What to do:
Retype the listing that follows, word for word.
+===+
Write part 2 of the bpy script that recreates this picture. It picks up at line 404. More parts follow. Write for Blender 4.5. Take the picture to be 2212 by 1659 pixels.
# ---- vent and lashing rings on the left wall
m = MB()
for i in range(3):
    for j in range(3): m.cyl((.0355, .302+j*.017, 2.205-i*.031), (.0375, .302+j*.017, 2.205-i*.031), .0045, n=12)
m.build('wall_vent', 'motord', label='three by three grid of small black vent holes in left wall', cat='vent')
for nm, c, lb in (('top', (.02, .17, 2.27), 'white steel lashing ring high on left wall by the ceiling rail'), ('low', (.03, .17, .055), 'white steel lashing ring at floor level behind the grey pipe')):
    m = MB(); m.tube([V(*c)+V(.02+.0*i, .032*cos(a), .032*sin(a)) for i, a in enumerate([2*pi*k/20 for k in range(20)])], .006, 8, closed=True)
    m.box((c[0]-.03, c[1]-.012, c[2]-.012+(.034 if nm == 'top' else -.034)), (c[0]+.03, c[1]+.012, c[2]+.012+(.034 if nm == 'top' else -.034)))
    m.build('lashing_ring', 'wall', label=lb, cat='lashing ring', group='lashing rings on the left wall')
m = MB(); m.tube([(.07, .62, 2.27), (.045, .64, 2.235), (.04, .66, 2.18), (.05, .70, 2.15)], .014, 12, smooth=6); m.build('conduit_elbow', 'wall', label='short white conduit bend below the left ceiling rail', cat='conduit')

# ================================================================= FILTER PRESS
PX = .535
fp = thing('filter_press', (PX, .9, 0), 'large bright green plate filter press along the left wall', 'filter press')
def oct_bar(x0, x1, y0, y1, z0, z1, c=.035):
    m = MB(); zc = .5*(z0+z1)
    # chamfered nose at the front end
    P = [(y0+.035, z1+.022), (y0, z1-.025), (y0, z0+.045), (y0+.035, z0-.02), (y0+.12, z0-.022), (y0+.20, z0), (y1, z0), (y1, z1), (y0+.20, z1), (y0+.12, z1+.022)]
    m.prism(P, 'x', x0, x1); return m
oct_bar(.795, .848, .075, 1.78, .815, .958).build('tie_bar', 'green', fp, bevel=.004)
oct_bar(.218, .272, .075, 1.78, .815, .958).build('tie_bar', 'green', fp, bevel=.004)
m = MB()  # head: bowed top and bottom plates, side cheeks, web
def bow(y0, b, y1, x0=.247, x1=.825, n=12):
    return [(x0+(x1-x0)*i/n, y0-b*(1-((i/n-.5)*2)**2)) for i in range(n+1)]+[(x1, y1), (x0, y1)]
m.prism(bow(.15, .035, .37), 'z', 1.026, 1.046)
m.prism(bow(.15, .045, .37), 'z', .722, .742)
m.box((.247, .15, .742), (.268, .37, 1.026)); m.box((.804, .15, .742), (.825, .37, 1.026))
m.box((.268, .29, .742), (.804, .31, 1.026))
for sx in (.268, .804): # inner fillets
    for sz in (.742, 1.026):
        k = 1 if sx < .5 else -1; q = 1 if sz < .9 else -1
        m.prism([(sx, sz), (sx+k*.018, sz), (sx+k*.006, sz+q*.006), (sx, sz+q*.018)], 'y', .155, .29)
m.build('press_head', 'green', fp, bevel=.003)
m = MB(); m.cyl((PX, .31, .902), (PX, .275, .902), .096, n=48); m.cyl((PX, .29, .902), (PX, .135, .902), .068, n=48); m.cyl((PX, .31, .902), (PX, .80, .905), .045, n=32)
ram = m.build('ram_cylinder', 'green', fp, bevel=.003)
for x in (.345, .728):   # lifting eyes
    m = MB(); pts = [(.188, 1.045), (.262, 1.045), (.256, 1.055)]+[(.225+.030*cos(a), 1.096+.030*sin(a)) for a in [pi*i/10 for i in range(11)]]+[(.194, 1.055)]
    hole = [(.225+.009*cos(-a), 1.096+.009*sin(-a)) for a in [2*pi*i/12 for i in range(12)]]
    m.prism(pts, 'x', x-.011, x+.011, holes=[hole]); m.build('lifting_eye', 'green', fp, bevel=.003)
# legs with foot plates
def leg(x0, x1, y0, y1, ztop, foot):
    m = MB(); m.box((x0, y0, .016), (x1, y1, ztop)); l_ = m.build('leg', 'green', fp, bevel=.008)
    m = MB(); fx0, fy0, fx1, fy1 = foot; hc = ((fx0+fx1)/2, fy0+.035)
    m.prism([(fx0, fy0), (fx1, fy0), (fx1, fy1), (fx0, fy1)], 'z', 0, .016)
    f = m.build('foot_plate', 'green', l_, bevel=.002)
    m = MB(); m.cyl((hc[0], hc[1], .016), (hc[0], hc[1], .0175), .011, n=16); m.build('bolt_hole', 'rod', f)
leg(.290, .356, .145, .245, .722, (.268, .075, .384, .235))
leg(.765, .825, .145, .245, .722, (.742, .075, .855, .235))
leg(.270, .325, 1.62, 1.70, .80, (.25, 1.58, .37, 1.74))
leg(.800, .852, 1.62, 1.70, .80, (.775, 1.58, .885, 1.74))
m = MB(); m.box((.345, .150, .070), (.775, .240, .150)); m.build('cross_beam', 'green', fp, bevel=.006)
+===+
Result below:
Write part 2 of the bpy script that recreates this picture. It picks up at line 404. More parts follow. Write for Blender 4.5. Take the picture to be 2212 by 1659 pixels.
# ---- vent and lashing rings on the left wall
m = MB()
for i in range(3):
    for j in range(3): m.cyl((.0355, .302+j*.017, 2.205-i*.031), (.0375, .302+j*.017, 2.205-i*.031), .0045, n=12)
m.build('wall_vent', 'motord', label='three by three grid of small black vent holes in left wall', cat='vent')
for nm, c, lb in (('top', (.02, .17, 2.27), 'white steel lashing ring high on left wall by the ceiling rail'), ('low', (.03, .17, .055), 'white steel lashing ring at floor level behind the grey pipe')):
    m = MB(); m.tube([V(*c)+V(.02+.0*i, .032*cos(a), .032*sin(a)) for i, a in enumerate([2*pi*k/20 for k in range(20)])], .006, 8, closed=True)
    m.box((c[0]-.03, c[1]-.012, c[2]-.012+(.034 if nm == 'top' else -.034)), (c[0]+.03, c[1]+.012, c[2]+.012+(.034 if nm == 'top' else -.034)))
    m.build('lashing_ring', 'wall', label=lb, cat='lashing ring', group='lashing rings on the left wall')
m = MB(); m.tube([(.07, .62, 2.27), (.045, .64, 2.235), (.04, .66, 2.18), (.05, .70, 2.15)], .014, 12, smooth=6); m.build('conduit_elbow', 'wall', label='short white conduit bend below the left ceiling rail', cat='conduit')

# ================================================================= FILTER PRESS
PX = .535
fp = thing('filter_press', (PX, .9, 0), 'large bright green plate filter press along the left wall', 'filter press')
def oct_bar(x0, x1, y0, y1, z0, z1, c=.035):
    m = MB(); zc = .5*(z0+z1)
    # chamfered nose at the front end
    P = [(y0+.035, z1+.022), (y0, z1-.025), (y0, z0+.045), (y0+.035, z0-.02), (y0+.12, z0-.022), (y0+.20, z0), (y1, z0), (y1, z1), (y0+.20, z1), (y0+.12, z1+.022)]
    m.prism(P, 'x', x0, x1); return m
oct_bar(.795, .848, .075, 1.78, .815, .958).build('tie_bar', 'green', fp, bevel=.004)
oct_bar(.218, .272, .075, 1.78, .815, .958).build('tie_bar', 'green', fp, bevel=.004)
m = MB()  # head: bowed top and bottom plates, side cheeks, web
def bow(y0, b, y1, x0=.247, x1=.825, n=12):
    return [(x0+(x1-x0)*i/n, y0-b*(1-((i/n-.5)*2)**2)) for i in range(n+1)]+[(x1, y1), (x0, y1)]
m.prism(bow(.15, .035, .37), 'z', 1.026, 1.046)
m.prism(bow(.15, .045, .37), 'z', .722, .742)
m.box((.247, .15, .742), (.268, .37, 1.026)); m.box((.804, .15, .742), (.825, .37, 1.026))
m.box((.268, .29, .742), (.804, .31, 1.026))
for sx in (.268, .804): # inner fillets
    for sz in (.742, 1.026):
        k = 1 if sx < .5 else -1; q = 1 if sz < .9 else -1
        m.prism([(sx, sz), (sx+k*.018, sz), (sx+k*.006, sz+q*.006), (sx, sz+q*.018)], 'y', .155, .29)
m.build('press_head', 'green', fp, bevel=.003)
m = MB(); m.cyl((PX, .31, .902), (PX, .275, .902), .096, n=48); m.cyl((PX, .29, .902), (PX, .135, .902), .068, n=48); m.cyl((PX, .31, .902), (PX, .80, .905), .045, n=32)
ram = m.build('ram_cylinder', 'green', fp, bevel=.003)
for x in (.345, .728):   # lifting eyes
    m = MB(); pts = [(.188, 1.045), (.262, 1.045), (.256, 1.055)]+[(.225+.030*cos(a), 1.096+.030*sin(a)) for a in [pi*i/10 for i in range(11)]]+[(.194, 1.055)]
    hole = [(.225+.009*cos(-a), 1.096+.009*sin(-a)) for a in [2*pi*i/12 for i in range(12)]]
    m.prism(pts, 'x', x-.011, x+.011, holes=[hole]); m.build('lifting_eye', 'green', fp, bevel=.003)
# legs with foot plates
def leg(x0, x1, y0, y1, ztop, foot):
    m = MB(); m.box((x0, y0, .016), (x1, y1, ztop)); l_ = m.build('leg', 'green', fp, bevel=.008)
    m = MB(); fx0, fy0, fx1, fy1 = foot; hc = ((fx0+fx1)/2, fy0+.035)
    m.prism([(fx0, fy0), (fx1, fy0), (fx1, fy1), (fx0, fy1)], 'z', 0, .016)
    f = m.build('foot_plate', 'green', l_, bevel=.002)
    m = MB(); m.cyl((hc[0], hc[1], .016), (hc[0], hc[1], .0175), .011, n=16); m.build('bolt_hole', 'rod', f)
leg(.290, .356, .145, .245, .722, (.268, .075, .384, .235))
leg(.765, .825, .145, .245, .722, (.742, .075, .855, .235))
leg(.270, .325, 1.62, 1.70, .80, (.25, 1.58, .37, 1.74))
leg(.800, .852, 1.62, 1.70, .80, (.775, 1.58, .885, 1.74))
m = MB(); m.box((.345, .150, .070), (.775, .240, .150)); m.build('cross_beam', 'green', fp, bevel=.006)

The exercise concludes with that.